Nigel Simeone © 2024 

MENDELSSON Felix, String Quartet in E flat Op. 44 No. 3

In Robert Schumann’s retrospective of concerts in Leipzig during 1837–8, he wrote that concerts of string quartets in the small hall of the Gewandhaus “gave us many artistic treasures this winter.” These innovative chamber music concerts were established by Ferdinand David, a close friend of Mendelssohn’s and leader of the Gewandhaus Orchestra. Schumann singled out Mendelssohn and his two newest string quartets (Op.44 Nos.2 and 3) as works that “wandered through a finely human sphere … in such a sphere we must award the palm to him among all his contemporaries, and only Franz Schubert, had he lived, would have been worthy to award Mendelssohn that palm without disputing it.” The E flat major Quartet Op.44 No.3 was completed in February 1848. The first movement opens with a terse five-note motif and a dotted rhythm. Both these ideas – and the way Mendelssohn uses them to propel the musical argument – show the influence of Beethoven, and they are contrasted with a more lyrical theme. The energy of this movement, and the elegance of its construction, continue into the second movement: a typical Mendelssohn Scherzo, full of dramatic contrasts between loud and soft. After E flat major in the first movement, and the darker C minor in the Scherzo, the rapt, lyrical Adagio is in A flat major. The finale, back in the home key of E flat, is dazzling, full of rapid semiquavers – a virtuoso display written for some of the most gifted quartet players of the time.  

Nigel Simeone © 2012 

MENDELSSOHN Felix, Octet Op. 20

One of the marvels of nineteenth-century chamber music, Mendelssohn’s Octet was originally finished in October 1825, when the composer was 16 years old.
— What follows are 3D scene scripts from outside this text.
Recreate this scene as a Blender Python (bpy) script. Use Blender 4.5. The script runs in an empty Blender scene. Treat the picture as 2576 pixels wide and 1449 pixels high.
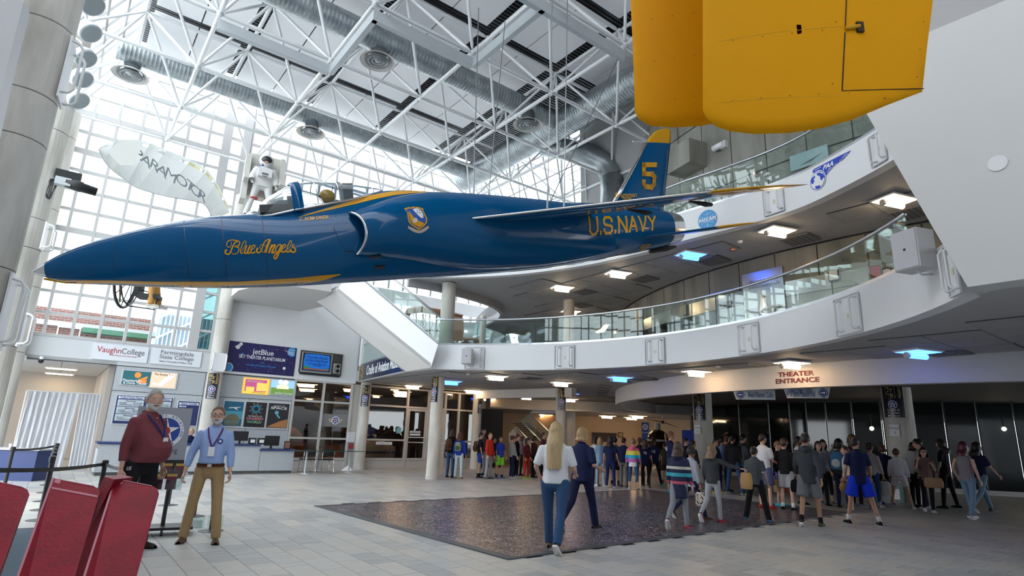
import bpy, math, random
from math import sin, cos, pi, radians, sqrt, atan2, hypot
from mathutils import Vector, Matrix, Euler
random.seed(7)
SC = bpy.context.scene
C = SC.collection
# ------------------------------------------------------------------ camera, world, exposure
EYE = 1.53; FPX = 1455.0; PIT = radians(14.12); ROL = radians(2.0); CX, CY = 1288.0, 724.5
_f = Vector((0, cos(PIT), sin(PIT))); _x0 = Vector((1, 0, 0)); _u0 = Vector((0, -sin(PIT), cos(PIT)))
_X = _x0 * cos(ROL) + _u0 * sin(ROL); _U = -_x0 * sin(ROL) + _u0 * cos(ROL)
O = Vector((0, 0, EYE))
cam = bpy.data.objects.new('camera', bpy.data.cameras.new('camera')); C.objects.link(cam)
cam.data.sensor_width = 36; cam.data.lens = 36 * FPX / 2576
m = Matrix((_X, _U, -_f)).transposed().to_4x4(); m.translation = O; cam.matrix_world = m
cam.data.clip_end = 400; cam.data.clip_start = 0.05
SC.camera = cam
w = bpy.data.worlds.new('overcast_sky'); SC.world = w; w.use_nodes = True
bg = w.node_tree.nodes['Background']; bg.inputs[0].default_value = (0.90, 0.95, 1.0, 1); bg.inputs[1].default_value = 4.2
SC.view_settings.view_transform = 'Standard'; SC.view_settings.look = 'None'
SC.view_settings.gamma = 1; SC.view_settings.use_curve_mapping = False
SC.view_settings.exposure = 0.45
# ------------------------------------------------------------------ geometry of the hall
A = radians(37.45)
DU = Vector((cos(A), sin(A), 0)); DV = Vector((sin(A), -cos(A), 0)); Z = Vector((0, 0, 1))
def W(u, v, z=0): return DU * u + DV * v + Z * z
def UV(p): return p.dot(DU), p.dot(DV)
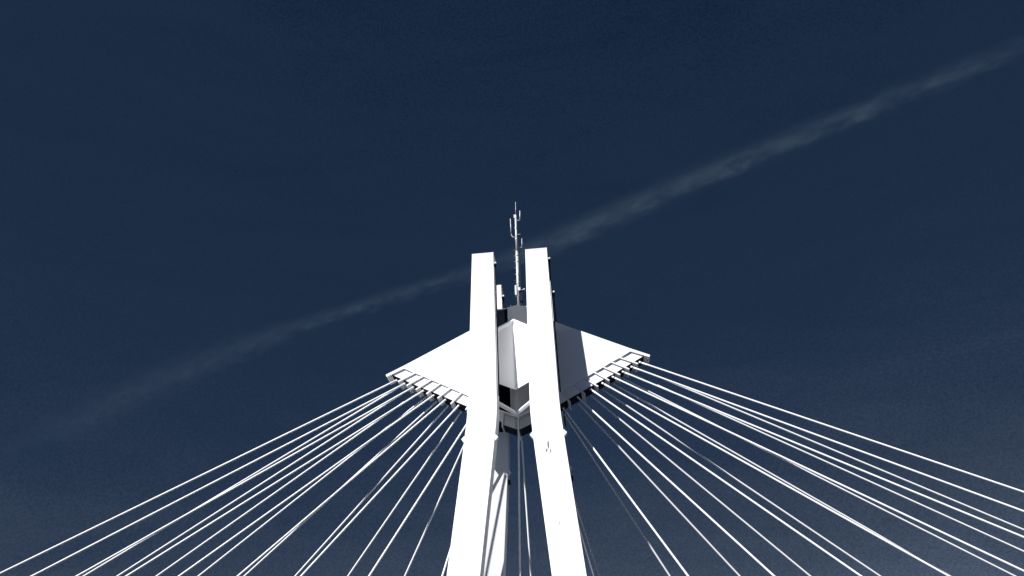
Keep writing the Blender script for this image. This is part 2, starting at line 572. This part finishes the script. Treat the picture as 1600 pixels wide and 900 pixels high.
# ------------------------------------------------------------------ radio mast on the core roof
mast = empty("radio_mast", (0.28, 1.25, 39.85))
tag(mast, "slender radio mast with side antennas rising between the pylon shafts", "mast")
def mpart(name, mat, build, parent=None, smooth=False):
    bm = bmesh.new()
    build(bm)
    return finish(name, bm, mat, parent or mast, smooth=smooth)
MB = 39.85
def Z(z):
    return z - MB
mpart("base_plate", M_GALV, lambda b: add_box(b, -0.35, 0.35, -0.3, 0.3, 0.0, 0.08))
mpart("pole", M_GALV, lambda b: add_tube(b, (0, 0, 0.08), (0.02, 0, Z(46.4)), 0.15, 0.14, 16), smooth=True)
mpart("upper_pole", M_GALV, lambda b: add_tube(b, (0.02, 0, Z(46.4)), (0.03, 0, Z(51.0)), 0.11, 0.10, 14), smooth=True)
mpart("cable_tray", M_DARK, lambda b: add_box(b, 0.165, 0.34, -0.10, 0.06, 0.15, Z(47.2)))
for z in (42.75, 43.7, 45.25, 46.0, 46.45, 48.0, 49.4):
    r = 0.19 if z < 46.4 else 0.14
    mpart("collar", M_GALV, lambda b: add_tube(b, (0.01, 0, Z(z)), (0.01, 0, Z(z) + 0.10), r, seg=14), smooth=False)
for k in range(16):
    z = 41.3 + k * 0.36
    sgn = -1 if k % 2 else 1
    mpart("step_bolt", M_GALV, lambda b: add_tube(b, (0, 0, Z(z)), (sgn * 0.30 if sgn < 0 else 0.14, -0.10, Z(z)), 0.016, seg=6))
# whip at the top and head box
head = mpart("head_box", M_GALV, lambda b: add_box(b, -0.16, 0.10, -0.12, 0.12, Z(50.72), Z(51.12)))
mpart("whip_antenna", M_GALV, lambda b: add_tube(b, (0.04, 0, Z(51.1)), (0.09, 0, Z(52.85)), 0.032, 0.022, 8), smooth=True)
# side antennas: arm + rod
def side_antenna(pts, rod0, rod1, r):
    a = mpart("antenna_rod", M_GALV, lambda b: add_tube(b, rod0, rod1, r, r * 0.85, 10), smooth=True)
    for p, q in zip(pts, pts[1:]):
        bm = bmesh.new()
        add_tube(bm, p, q, 0.035, seg=8)
        finish("antenna_arm", bm, M_GALV, a)
side_antenna([(0.03, 0, Z(50.45)), (0.48, 0, Z(50.42)), (0.48, 0, Z(50.52))], (0.48, 0, Z(50.42)), (0.50, 0, Z(51.62)), 0.06)
side_antenna([(0.02, 0, Z(48.32)), (-0.38, 0, Z(48.40)), (-0.50, 0, Z(48.75))], (-0.50, 0, Z(48.75)), (-0.53, 0, Z(50.72)), 0.05)
side_antenna([(0.02, 0, Z(47.0)), (0.46, 0, Z(47.0)), (0.56, 0, Z(47.05))], (0.56, 0, Z(46.95)), (0.58, 0, Z(48.1)), 0.04)
mpart("antenna_arm", M_GALV, lambda b: add_tube(b, (0.02, 0, Z(48.62)), (0.42, 0, Z(48.66)), 0.03, seg=8))
mpart("slanted_whip", M_DARK, lambda b: add_tube(b, (-0.52, 0, Z(48.75)), (-1.32, 0.1, Z(47.5)), 0.018, 0.010, 6))
# equipment clustered at the foot
mpart("equipment_box", M_GALV, lambda b: add_box(b, -0.32, -0.14, -0.22, 0.14, Z(41.35), Z(42.45)))
mpart("equipment_box", M_DARK, lambda b: add_box(b, 0.16, 0.42, -0.25, 0.2, Z(40.6), Z(41.55)))
mpart("equipment_box", M_GALV, lambda b: add_box(b, -0.02, 0.24, -0.34, -0.14, Z(41.75), Z(42.1)))
arm = mpart("horn_arm", M_GALV, lambda b: add_tube(b, (0.05, -0.1, Z(41.85)), (0.62, -0.2, Z(41.9)), 0.035, seg=8))
bm = bmesh.new(); add_ball(bm, (0.62, -0.2, Z(41.9)), 0.10)
finish("horn", bm, M_GALV, arm, smooth=True)

# ------------------------------------------------------------------ warning lamps on the four shafts
LAMP_WORDS = {(-1, -1): "small white warning lamp beside the top of the near left shaft",
              (1, -1): "small white warning lamp beside the top of the near right shaft",
              (-1, 1): "small white warning lamp of the far left shaft, just above the core",
              (1, 1): "small white warning lamp of the far right shaft, at the outer right"}
for (sx, sy), words in LAMP_WORDS.items():
    z = 42.1
    xi, xo, yf = leg_at(z)
    xs = xo if sx > 0 else -xi
    y = yf + 0.06 if sy < 0 else -yf - DEP + 0.06
    root = empty("warning_lamp", (xs, y, z))
    tag(root, words, "lamp", "warning lamps on the shafts")
    zb = 28.4
    xl = leg_at(zb)[1] if sx > 0 else -leg_at(zb)[0]
    dy = (leg_at(zb)[2] - yf) * (1 if sy < 0 else -1)
    bm = bmesh.new()
    add_tube(bm, (0.12, 0.35, -0.13), (xl - xs + 0.14, dy + 0.4, zb - z), 0.06, seg=10)
    finish("conduit", bm, M_DARK, root, smooth=True)
    bm = bmesh.new()
    add_box(bm, -0.02, 0.24, -0.05, 0.42, -0.17, -0.115)
    finish("bracket", bm, M_DARK, root)
    bm = bmesh.new()
    add_ball(bm, (0.17, 0, 0.0), 0.115)
    finish("lamp_globe", bm, M_LAMP, root, smooth=True)

# ------------------------------------------------------------------ contrail, nine kilometres up
def contrail():
    A = Vector((9600.0, 7700.0, 9000.0))
    B = Vector((-20500.0, 23450.0, 9000.0))
    ux = (B - A).normalized()
    uy = Vector((0, 0, 1)).cross(ux)
    L = (B - A).length
    # sideways wander of the trail along its length (metres), from its drift in the wind
    pts = [(6924, 9171), (6299, 9465), (3489, 11060), (1327, 12200), (-437, 13434), (-2264, 14252), (-4892, 15207), (-7774, 16470),
           (-11563, 18469), (-15369, 20834)]
    sw = []
    for x, y in pts:
        d = Vector((x, y, 9000)) - A
        sw.append((d.dot(ux) / L, d.dot(uy)))
    sw = [(0.0, sw[0][1])] + sw + [(1.0, sw[-1][1])]
    def off(t):
        for (t0, v0), (t1, v1) in zip(sw, sw[1:]):
            if t0 <= t <= t1:
                return v0 + (v1 - v0) * (t - t0) / (t1 - t0)
        return sw[-1][1]
    N = 48
    samples = []
    for k in range(N + 1):
        t = k / N
        samples.append(sum(off(min(1, max(0, t + d))) for d in (-0.03, -0.015, 0, 0.015, 0.03)) / 5)
    rad = lambda t: 420 + 560 * t
    bm = bmesh.new()
    rings = []
    for k in range(N + 1):
        t = k / N
        r = rad(t)
        rings.append([(t * L, samples[k] + r * math.cos(a * math.pi / 6), 0.8 * r * math.sin(a * math.pi / 6)) for a in range(12)])
    add_loft(bm, rings)
    m = bpy.data.materials.new("ice_trail")
    m.use_nodes = True
    nt = m.node_tree
    nd, lk = nt.nodes, nt.links
    for n in list(nd):
        nd.remove(n)
    out = nd.new("ShaderNodeOutputMaterial")
    vol = nd.new("ShaderNodeVolumePrincipled")
    vol.inputs["Color"].default_value = (0.66, 0.83, 1.0, 1)
    vol.inputs["Anisotropy"].default_value = 0.0
    tc = nd.new("ShaderNodeTexCoord")
    sep = nd.new("ShaderNodeSeparateXYZ")
    lk.new(tc.outputs["Object"], sep.inputs[0])
    def mth(op, a, b=None):
        n = nd.new("ShaderNodeMath"); n.operation = op
        for i, s in enumerate((a, b)):
            if s is None:
                continue
            if isinstance(s, (int, float)):
                n.inputs[i].default_value = s
            else:
                lk.new(s, n.inputs[i])
        return n.outputs[0]
    t = mth("DIVIDE", sep.outputs["X"], L)
    cr = nd.new("ShaderNodeValToRGB")
    cr.color_ramp.interpolation = "B_SPLINE"
    lo, hi = min(samples) - 1, max(samples) + 1
    idx = [round(k * N / 27) for k in range(28)]
    ramp(cr, [(k / N, ((samples[k] - lo) / (hi - lo),) * 3) for k in idx])
    lk.new(t, cr.inputs["Fac"])
    c = mth("ADD", mth("MULTIPLY", cr.outputs["Color"], hi - lo), lo)
    # ragged edges
    nz = nd.new("ShaderNodeTexNoise")
    mp = nd.new("ShaderNodeMapping")
    mp.inputs["Scale"].default_value = (0.0016, 0.0042, 0.0042)
    lk.new(tc.outputs["Object"], mp.inputs["Vector"])
    lk.new(mp.outputs["Vector"], nz.inputs["Vector"])
    nz.inputs["Scale"].default_value = 1.0
    nz.inputs["Detail"].default_value = 6.0
    nz.inputs["Roughness"].default_value = 0.66
    dy = mth("ADD", mth("SUBTRACT", sep.outputs["Y"], c), mth("MULTIPLY", mth("SUBTRACT", nz.outputs["Fac"], 0.5), 860))
    rr = nd.new("ShaderNodeValToRGB")
    ramp(rr, [(0.0, (0.15,) * 3), (0.12, (0.14,) * 3), (0.22, (0.19,) * 3), (0.33, (0.22,) * 3), (0.42, (0.16,) * 3), (0.50, (0.15,) * 3),
              (0.58, (0.27,) * 3), (0.68, (0.40,) * 3), (0.8, (0.45,) * 3)])
    lk.new(t, rr.inputs["Fac"])
    r = mth("MULTIPLY", rr.outputs["Color"], 1000)
    yy = mth("DIVIDE", dy, r)
    zz = mth("DIVIDE", sep.outputs["Z"], r)
    d2 = mth("ADD", mth("MULTIPLY", yy, yy), mth("MULTIPLY", zz, zz))
    fall = mth("POWER", 2.718, mth("MULTIPLY", d2, -1.5))
    clump = nd.new("ShaderNodeMapRange")
    clump.inputs["From Min"].default_value = 0.38
    clump.inputs["From Max"].default_value = 0.64
    clump.inputs["To Min"].default_value = 0.2
    clump.inputs["To Max"].default_value = 1.5
    lk.new(nz.outputs["Fac"], clump.inputs["Value"])
    fade = nd.new("ShaderNodeValToRGB")
    ramp(fade, [(0.0, (0.7,) * 3), (0.10, (0.75,) * 3), (0.14, (1.0,) * 3), (0.33, (0.85,) * 3), (0.40, (0.6,) * 3), (0.48, (0.75,) * 3),
                (0.53, (0.42,) * 3), (0.573, (0.24,) * 3), (0.66, (0.12,) * 3), (0.78, (0.07,) * 3), (0.9, (0.02,) * 3)])
    lk.new(t, fade.inputs["Fac"])
    dens = mth("MULTIPLY", mth("MULTIPLY", mth("MULTIPLY", fall, clump.outputs["Result"]), fade.outputs["Color"]), CONTRAIL_DENSITY)
    lk.new(dens, vol.inputs["Density"])
    lk.new(vol.outputs["Volume"], out.inputs["Volume"])
    m.cycles.volume_step_rate = 0.02
    o = finish("contrail", bm, m)
    rot = Matrix((ux, uy, ux.cross(uy))).transposed()
    o.matrix_world = Matrix.Translation(A) @ rot.to_4x4()
    tag(o, "faint white condensation trail slanting across the dark sky behind the pylon", "contrail")
CONTRAIL_DENSITY = 0.00022
contrail()

scene.cycles.volume_max_steps = 512
scene.cycles.volume_bounces = 0
scene.cycles.max_bounces = 8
He later revised it before publication. The miracle of this work is not the youthfulness of its creator but the astonishing individuality of its music – regardless of how old its composer was at the time. The arching opening theme of the first movement, underpinned by syncopated chords, reveals the originality of Mendelssohn’s creative voice as never before. The way in which he generates a constant stream of musical ideas is all his own, but this was a composer who knew how to draw on the refinement of Mozart, the power of Beethoven and the contrapuntal intricacy of Bach for his own expressive purposes. The slow movement begins gently but becomes increasingly uneasy, while the dizzying Scherzo was inspired by the ‘Walpurgisnacht’ scene from Goethe’s Faust. The Presto finale follows naturally from this, beginning with an energetic fugal subject that generates unstoppable momentum and inspired elation.